SHIPPING AND INVOICING

1. Order numbers must appear on all shipping manifests and bills of lading, invoices, and correspondence and must be marked on or tagged to all material shipped.

2. The original Bill of Lading and notice of each shipment, giving Order number and kind and quantity of material, must be sent by mail, on the date of shipment, to Buyer or to a consignee designated by Buyer.

3. No invoices may be rendered by Seller until after the goods ordered herein have been shipped.

4. Partial shipments are not to be made unless authorized in writing by Buyer.

5. It is the responsibility of Seller to use the lowest published freight rates and the most practical and economic manner of shipment. Any excess transportation charges incurred are to be borne by the Seller. If most economical method will not assure delivery by date shown, contact Buyer for instructions.

6. Routings for all carload shipments must be procured from Buyer. When making request, advise shipping point and originating carrier.

7. If shipment is made wholly or partially by water, it must be covered by maritime insurance if such protection is not included in tariff rate.

8. No charge, unless specifically agreed upon, shall be made for packing, boxing, containers. cartage to freight, express or parcel post station or for other matters relating to preparation of shipment.

9. Shipments must be forwarded by insured parcel post, or express, whichever is less, provided the insurance and parcel post combined charges or express charges do not exceed the minimum freight charge.

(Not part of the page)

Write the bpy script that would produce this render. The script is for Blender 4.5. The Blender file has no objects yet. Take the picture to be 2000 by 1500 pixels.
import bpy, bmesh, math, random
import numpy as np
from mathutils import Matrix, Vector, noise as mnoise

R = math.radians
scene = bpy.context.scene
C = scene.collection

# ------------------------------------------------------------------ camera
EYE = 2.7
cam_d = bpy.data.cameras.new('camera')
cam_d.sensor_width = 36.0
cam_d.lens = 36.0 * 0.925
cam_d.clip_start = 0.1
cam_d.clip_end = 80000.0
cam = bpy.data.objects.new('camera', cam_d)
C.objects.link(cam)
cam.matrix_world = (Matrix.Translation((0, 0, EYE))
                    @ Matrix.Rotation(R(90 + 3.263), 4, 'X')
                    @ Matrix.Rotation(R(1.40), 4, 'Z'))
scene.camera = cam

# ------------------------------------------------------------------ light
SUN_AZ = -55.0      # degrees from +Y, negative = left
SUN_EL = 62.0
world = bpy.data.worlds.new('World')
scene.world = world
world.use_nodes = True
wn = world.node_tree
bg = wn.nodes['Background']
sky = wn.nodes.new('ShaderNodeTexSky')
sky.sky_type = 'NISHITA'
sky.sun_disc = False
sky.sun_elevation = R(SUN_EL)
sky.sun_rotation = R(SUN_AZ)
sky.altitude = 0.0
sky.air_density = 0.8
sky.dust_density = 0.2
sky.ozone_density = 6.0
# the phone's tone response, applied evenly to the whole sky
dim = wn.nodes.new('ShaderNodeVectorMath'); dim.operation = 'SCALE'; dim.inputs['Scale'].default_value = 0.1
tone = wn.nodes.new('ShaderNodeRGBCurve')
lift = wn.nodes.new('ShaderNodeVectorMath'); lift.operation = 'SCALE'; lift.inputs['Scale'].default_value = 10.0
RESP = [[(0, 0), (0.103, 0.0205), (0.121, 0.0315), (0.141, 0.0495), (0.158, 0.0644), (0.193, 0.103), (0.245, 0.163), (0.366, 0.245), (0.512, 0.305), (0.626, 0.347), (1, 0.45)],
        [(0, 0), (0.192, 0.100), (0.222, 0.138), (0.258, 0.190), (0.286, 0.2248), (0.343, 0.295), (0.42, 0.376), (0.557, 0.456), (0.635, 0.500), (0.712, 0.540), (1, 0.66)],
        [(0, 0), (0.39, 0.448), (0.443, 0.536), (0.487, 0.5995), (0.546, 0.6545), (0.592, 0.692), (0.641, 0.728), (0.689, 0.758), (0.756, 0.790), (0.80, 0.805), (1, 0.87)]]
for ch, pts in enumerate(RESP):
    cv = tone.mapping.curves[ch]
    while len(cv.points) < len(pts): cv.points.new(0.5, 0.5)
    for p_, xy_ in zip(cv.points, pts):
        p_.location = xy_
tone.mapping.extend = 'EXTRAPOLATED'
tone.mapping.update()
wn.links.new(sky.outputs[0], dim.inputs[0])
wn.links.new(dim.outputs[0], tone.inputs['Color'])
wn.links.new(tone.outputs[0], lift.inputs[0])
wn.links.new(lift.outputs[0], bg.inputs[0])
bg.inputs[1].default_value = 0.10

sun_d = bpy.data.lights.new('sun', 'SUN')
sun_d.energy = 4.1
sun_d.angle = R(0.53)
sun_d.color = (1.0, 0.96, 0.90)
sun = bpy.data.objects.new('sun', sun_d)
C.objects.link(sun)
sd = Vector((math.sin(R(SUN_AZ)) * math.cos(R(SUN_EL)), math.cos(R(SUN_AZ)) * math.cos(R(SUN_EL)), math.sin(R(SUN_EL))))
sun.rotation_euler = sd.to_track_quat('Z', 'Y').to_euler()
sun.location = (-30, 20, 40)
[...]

Parcel post shipments are a risk of Seller. (Receipt must accompany invoice, weight of material, amount of insurance and parcel post must be shown separately thereon.)

10. Dates of allowable cash discount will be calculated from the date of receipt of invoice and not the date of invoice.

11. All goods shall be delivered to the address specified in this Order (the “Delivery Location”) during Buyer’s normal business hours or as otherwise instructed by Buyer.